Erdogan, meanwhile, spent four years as mayor of Istanbul, a tenure that was widely regarded as impressive. The ancient city, split between Asia and Europe by the splendid Bosporus Strait, had swollen to 10 million by economic migrants like his parents. Between 1994 and 1998, Erdogan's administration installed water lines, sanitation and transit systems.

"He cared about poor people," said Fikri Sagkol, a retired policeman, pointing to the apartment blocks that replaced the hovels of Kasimpasa. "It was rough in our day."

But Erdogan's provocative comments on sharia and democracy, as well as moves restricting the availability of alcohol in Istanbul, rankled the military. At a defiant 1998 rally, he read a poem describing mosques as barracks and minarets as helmets. He was convicted of Islamic sedition and sentenced to 10 months in prison, though he was released after four. His punishment remains controversial, not least because the offending poem is recommended reading by Turkey's Ministry of Education.

Some associates say that, during the Welfare days, Erdogan merely reflected his environment.

"At that time, the party he was serving in, they were always spelling out religious things, so he used to say the same things," said Mehmet Muezzinoglu, the AKP Istanbul chairman.
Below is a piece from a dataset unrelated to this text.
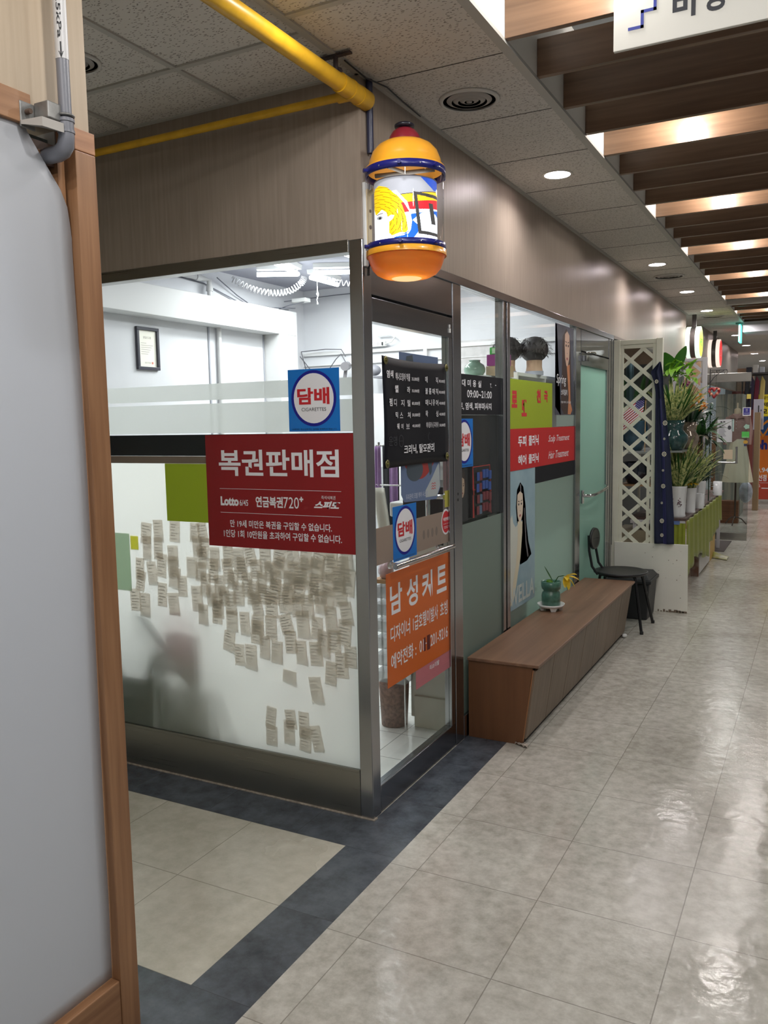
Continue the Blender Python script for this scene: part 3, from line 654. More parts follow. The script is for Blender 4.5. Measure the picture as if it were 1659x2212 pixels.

"He was always more or less moderate," said Sari, who after facing Erdogan in soccer squared off in politics, running against his old friend in a local election before joining AKP last year. "But when he made politics in [Welfare], there was a change in his language."

Others are less generous.

"Tayyip Erdogan was a little copy of Erbakan," said Cakir, the biographer. He recalled Erdogan providing militant, "reflexive Islamic" replies to questions apparently unrelated to religion.

"He was really Islamist," Cakir said. "Maybe not like the Muslim Brotherhood in Egypt or like Hezbollah, but in the context of Turkey he was really an Islamist."

After Welfare was banned in 1998, its leadership dividing into rival camps. Erbakan led conservatives into a new party, called Contentment. It finished eighth Sunday, with 2 percent of the vote.

Moderates founded AKP, which won the election with 34 percent -- almost double the second-place finisher's total and, under Turkey's system of proportional representation, enough for a parliamentary majority.

AKP's founders, including Erdogan, described the party as "conservative democratic" and likened it to the Christian Democrats of Europe, who ground their policies in the dominant faith of their constituents but take care not to lay religion over politics.

"AKP is not a religious party," said Muezzinoglu, the Istanbul chairman. "But it's a party in which religious people can feel at home, can feel at peace."

The party looks secular. Unveiling the AKP platform Sept. 29, Erdogan was introduced by a woman in a sharp Western suit and flowing hair. The platform he read out hit hard on economic issues and government management and scarcely touched on religion. But two out of three women chanting in the audience wore head scarves, as does Erdogan's wife.

Party officials and others say the Western appearance reflects not only political necessity but also a realization that its future lies where Ataturk pointed: in Europe. Inside the European Union, which polls show 80 percent of Turks want to join, Muslims have the right to wear head scarves and beards anywhere. They also live substantially better, a goal to which Erdogan gave full throat at AKP's huge rallies.

"Our first priority is the European Union," Erdogan said in an election-night interview of an organization he years earlier dismissed as a "Christian club."

"We are truthful," he said. "We are decent. We are honest. We are very sensitive to basic rights and freedoms."

Three days later, in a symbolic gesture that made headlines, AKP kept its cafeteria open through the start of Ramadan, the month when Muslims forgo food and drink during daylight hours.

"The religious issues are not the issues people expect Mr. Tayyip to do anything about," said Sagkol, the retired policeman, gesturing to the new streets and homes of Kasimpasa. "I don't think sharia can ever come to Turkey. If it ever did, then Turkey would be finished. We'd be just like Iran!"

Recep Tayyip Erdogan, leader of the Justice and Development Party, which won recent elections, salutes supporters as he leaves a mosque in Ankara.